With season over, sponsor sales can begin in earnest

The end of the NFL season means the start of the selling season for NFL corporate sponsorships. Primary concerns there surround a quartet of deals that expire after next season, among them some of the NFL’s largest — rights now held by Procter & Gamble, Verizon, Bose and Microsoft, the last two of which include pricey NFL sideline exposure rights.

Are there additional lines of business Bose and Microsoft might be interested in using the sidelines to market?

The NFL can sell one additional sideline partner. But while Renie Anderson, NFL senior vice president of sponsorship and partnership management, said the league wants to “continue to evolve technology on the sidelines,” she also pledged that any new sponsor with sideline rights “would have to offer technology integration that really benefits the game, like Bose (headphones), Microsoft (Surface tablets) and Gatorade do.”

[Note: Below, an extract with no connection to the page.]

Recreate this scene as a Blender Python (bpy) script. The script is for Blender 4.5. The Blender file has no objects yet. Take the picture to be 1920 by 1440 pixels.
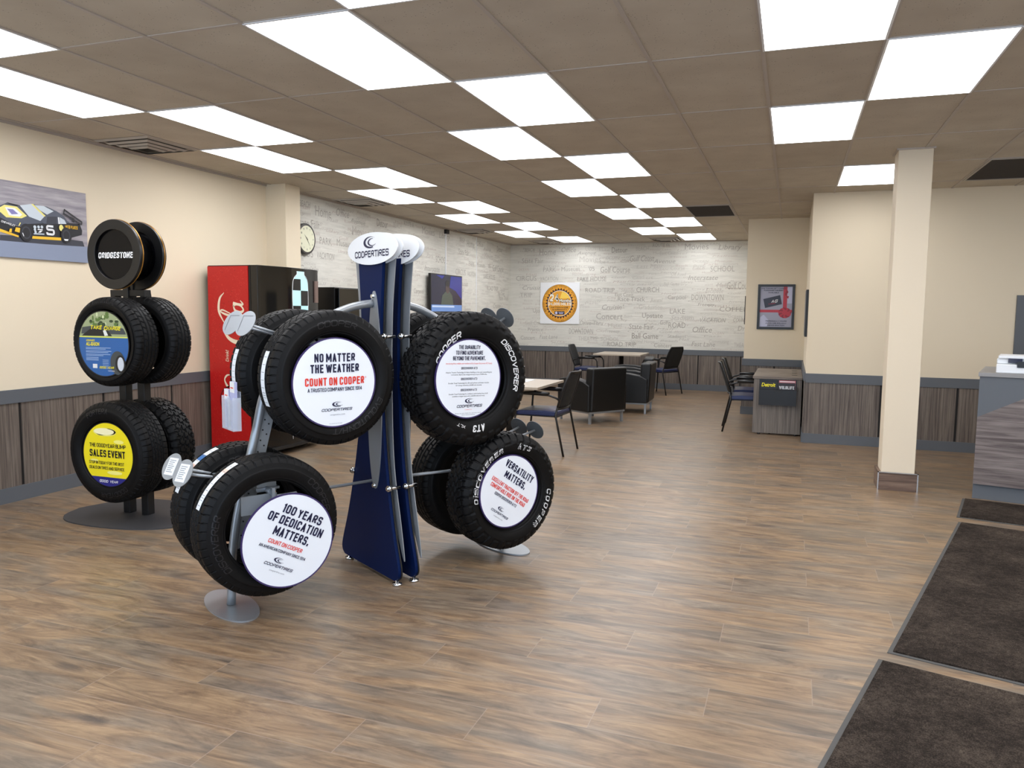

Outside of the broad-based technology sector, Anderson said the league continues to pursue some traditional sponsorship categories, including home improvement retail, where the league has been without a sponsor since Home Depot failed to renew after the 2009 season, and airlines, where Southwest flew away following the 2006 season.

Spirits continues to be a category closed for league sponsorship but open for NFL teams to sell. Still, the league is beginning to examine the category more closely “to see what it might look like,” Anderson said.